### Data provided
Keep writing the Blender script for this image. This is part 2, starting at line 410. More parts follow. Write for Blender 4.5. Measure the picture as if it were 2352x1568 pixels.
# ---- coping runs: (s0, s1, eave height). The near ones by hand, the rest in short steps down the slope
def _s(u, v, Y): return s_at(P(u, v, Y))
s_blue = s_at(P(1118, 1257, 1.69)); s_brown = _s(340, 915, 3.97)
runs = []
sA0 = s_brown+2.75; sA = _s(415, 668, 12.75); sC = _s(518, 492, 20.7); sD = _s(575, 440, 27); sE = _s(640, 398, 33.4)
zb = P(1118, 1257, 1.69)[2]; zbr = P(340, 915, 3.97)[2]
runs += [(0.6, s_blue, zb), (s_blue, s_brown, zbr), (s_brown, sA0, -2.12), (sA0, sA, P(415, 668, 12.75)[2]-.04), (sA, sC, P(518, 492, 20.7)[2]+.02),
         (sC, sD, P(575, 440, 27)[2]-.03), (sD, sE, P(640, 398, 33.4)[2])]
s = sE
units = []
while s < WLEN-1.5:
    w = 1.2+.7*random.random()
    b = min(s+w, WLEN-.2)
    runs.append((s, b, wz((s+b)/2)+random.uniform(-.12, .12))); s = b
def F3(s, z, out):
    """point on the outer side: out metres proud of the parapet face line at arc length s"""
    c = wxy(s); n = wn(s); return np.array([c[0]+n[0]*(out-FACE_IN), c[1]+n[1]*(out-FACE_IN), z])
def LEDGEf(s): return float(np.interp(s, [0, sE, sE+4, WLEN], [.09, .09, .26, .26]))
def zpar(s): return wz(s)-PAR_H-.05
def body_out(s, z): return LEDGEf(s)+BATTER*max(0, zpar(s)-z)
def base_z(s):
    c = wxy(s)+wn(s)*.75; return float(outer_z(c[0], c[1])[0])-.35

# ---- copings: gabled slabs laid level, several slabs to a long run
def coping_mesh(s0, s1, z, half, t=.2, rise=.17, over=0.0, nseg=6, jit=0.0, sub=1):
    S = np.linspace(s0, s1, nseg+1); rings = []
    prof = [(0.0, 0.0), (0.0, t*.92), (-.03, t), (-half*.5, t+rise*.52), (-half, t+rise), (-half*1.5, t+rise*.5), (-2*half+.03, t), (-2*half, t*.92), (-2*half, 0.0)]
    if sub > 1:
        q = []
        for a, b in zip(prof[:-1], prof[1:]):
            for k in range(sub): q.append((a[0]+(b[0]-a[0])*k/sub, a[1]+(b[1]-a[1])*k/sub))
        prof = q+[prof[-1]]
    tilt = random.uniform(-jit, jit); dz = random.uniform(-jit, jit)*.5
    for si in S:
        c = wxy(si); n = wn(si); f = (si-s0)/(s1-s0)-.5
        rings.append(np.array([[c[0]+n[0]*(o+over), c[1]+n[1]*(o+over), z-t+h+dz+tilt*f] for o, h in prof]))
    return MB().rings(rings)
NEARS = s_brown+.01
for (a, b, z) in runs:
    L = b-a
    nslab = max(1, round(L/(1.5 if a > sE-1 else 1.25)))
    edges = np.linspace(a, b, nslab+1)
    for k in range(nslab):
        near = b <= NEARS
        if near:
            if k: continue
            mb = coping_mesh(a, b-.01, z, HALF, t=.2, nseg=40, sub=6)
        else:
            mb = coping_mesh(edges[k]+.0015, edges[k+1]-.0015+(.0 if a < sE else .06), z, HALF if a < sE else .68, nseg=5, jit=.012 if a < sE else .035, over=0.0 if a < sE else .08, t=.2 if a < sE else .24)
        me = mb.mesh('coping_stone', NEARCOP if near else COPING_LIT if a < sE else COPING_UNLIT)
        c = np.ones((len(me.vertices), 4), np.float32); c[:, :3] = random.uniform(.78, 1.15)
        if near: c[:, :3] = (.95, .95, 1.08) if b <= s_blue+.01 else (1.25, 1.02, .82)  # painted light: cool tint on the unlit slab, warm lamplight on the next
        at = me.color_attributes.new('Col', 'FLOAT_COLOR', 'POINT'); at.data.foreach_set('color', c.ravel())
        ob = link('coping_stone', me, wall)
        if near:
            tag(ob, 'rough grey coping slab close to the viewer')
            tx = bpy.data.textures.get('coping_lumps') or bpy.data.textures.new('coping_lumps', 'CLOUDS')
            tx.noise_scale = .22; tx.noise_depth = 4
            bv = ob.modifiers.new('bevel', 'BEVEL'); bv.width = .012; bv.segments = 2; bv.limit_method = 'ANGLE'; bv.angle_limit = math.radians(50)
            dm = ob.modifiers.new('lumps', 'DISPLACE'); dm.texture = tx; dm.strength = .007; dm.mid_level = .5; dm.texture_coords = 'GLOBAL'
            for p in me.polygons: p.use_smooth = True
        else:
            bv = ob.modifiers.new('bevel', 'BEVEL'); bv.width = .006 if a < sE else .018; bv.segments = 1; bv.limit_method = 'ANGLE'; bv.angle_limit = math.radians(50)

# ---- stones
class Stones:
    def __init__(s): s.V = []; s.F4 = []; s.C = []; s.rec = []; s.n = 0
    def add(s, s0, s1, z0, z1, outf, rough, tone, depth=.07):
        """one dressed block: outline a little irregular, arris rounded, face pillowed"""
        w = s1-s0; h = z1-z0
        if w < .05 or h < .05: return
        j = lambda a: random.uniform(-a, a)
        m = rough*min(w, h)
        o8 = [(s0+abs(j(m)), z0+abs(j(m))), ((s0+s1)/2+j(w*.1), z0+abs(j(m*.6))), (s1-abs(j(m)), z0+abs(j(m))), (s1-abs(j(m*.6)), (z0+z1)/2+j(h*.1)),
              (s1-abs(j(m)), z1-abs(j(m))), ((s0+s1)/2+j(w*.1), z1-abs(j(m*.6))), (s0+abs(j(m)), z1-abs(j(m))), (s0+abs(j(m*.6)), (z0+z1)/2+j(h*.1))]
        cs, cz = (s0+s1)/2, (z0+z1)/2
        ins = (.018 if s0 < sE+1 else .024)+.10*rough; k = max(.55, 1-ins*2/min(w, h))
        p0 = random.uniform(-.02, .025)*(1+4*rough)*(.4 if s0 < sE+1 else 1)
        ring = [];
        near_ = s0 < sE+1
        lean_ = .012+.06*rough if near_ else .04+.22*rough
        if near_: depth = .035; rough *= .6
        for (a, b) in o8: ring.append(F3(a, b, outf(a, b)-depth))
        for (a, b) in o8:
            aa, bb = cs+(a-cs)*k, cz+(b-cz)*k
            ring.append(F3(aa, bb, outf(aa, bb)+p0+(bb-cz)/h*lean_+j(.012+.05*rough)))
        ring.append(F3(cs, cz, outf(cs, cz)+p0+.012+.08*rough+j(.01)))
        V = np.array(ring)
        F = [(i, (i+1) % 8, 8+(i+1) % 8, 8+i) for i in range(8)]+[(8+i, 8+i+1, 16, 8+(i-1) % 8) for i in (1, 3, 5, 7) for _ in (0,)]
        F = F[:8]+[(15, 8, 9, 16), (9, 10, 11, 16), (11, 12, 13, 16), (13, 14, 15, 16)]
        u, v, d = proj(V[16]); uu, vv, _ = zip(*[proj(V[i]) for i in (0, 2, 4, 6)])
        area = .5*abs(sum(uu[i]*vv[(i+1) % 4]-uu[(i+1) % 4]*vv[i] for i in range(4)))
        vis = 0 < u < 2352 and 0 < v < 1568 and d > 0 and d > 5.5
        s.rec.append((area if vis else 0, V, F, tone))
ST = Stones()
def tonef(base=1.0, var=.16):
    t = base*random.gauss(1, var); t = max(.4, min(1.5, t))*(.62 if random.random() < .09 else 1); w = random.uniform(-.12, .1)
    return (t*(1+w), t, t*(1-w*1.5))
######
#### Task brief:
Quote word for word the lines from the line holding "mb = coping_mesh(edges[k]+.0015, edges[k+1]-.0015+(.0" through the line holding "bv = ob.modifiers.new('bevel', 'BEVEL'); bv.width = .006"; include both of those lines and add nothing.

#### Reply to the task:
            mb = coping_mesh(edges[k]+.0015, edges[k+1]-.0015+(.0 if a < sE else .06), z, HALF if a < sE else .68, nseg=5, jit=.012 if a < sE else .035, over=0.0 if a < sE else .08, t=.2 if a < sE else .24)
        me = mb.mesh('coping_stone', NEARCOP if near else COPING_LIT if a < sE else COPING_UNLIT)
        c = np.ones((len(me.vertices), 4), np.float32); c[:, :3] = random.uniform(.78, 1.15)
        if near: c[:, :3] = (.95, .95, 1.08) if b <= s_blue+.01 else (1.25, 1.02, .82)  # painted light: cool tint on the unlit slab, warm lamplight on the next
        at = me.color_attributes.new('Col', 'FLOAT_COLOR', 'POINT'); at.data.foreach_set('color', c.ravel())
        ob = link('coping_stone', me, wall)
        if near:
            tag(ob, 'rough grey coping slab close to the viewer')
            tx = bpy.data.textures.get('coping_lumps') or bpy.data.textures.new('coping_lumps', 'CLOUDS')
            tx.noise_scale = .22; tx.noise_depth = 4
            bv = ob.modifiers.new('bevel', 'BEVEL'); bv.width = .012; bv.segments = 2; bv.limit_method = 'ANGLE'; bv.angle_limit = math.radians(50)
            dm = ob.modifiers.new('lumps', 'DISPLACE'); dm.texture = tx; dm.strength = .007; dm.mid_level = .5; dm.texture_coords = 'GLOBAL'
            for p in me.polygons: p.use_smooth = True
        else:
            bv = ob.modifiers.new('bevel', 'BEVEL'); bv.width = .006 if a < sE else .018; bv.segments = 1; bv.limit_method = 'ANGLE'; bv.angle_limit = math.radians(50)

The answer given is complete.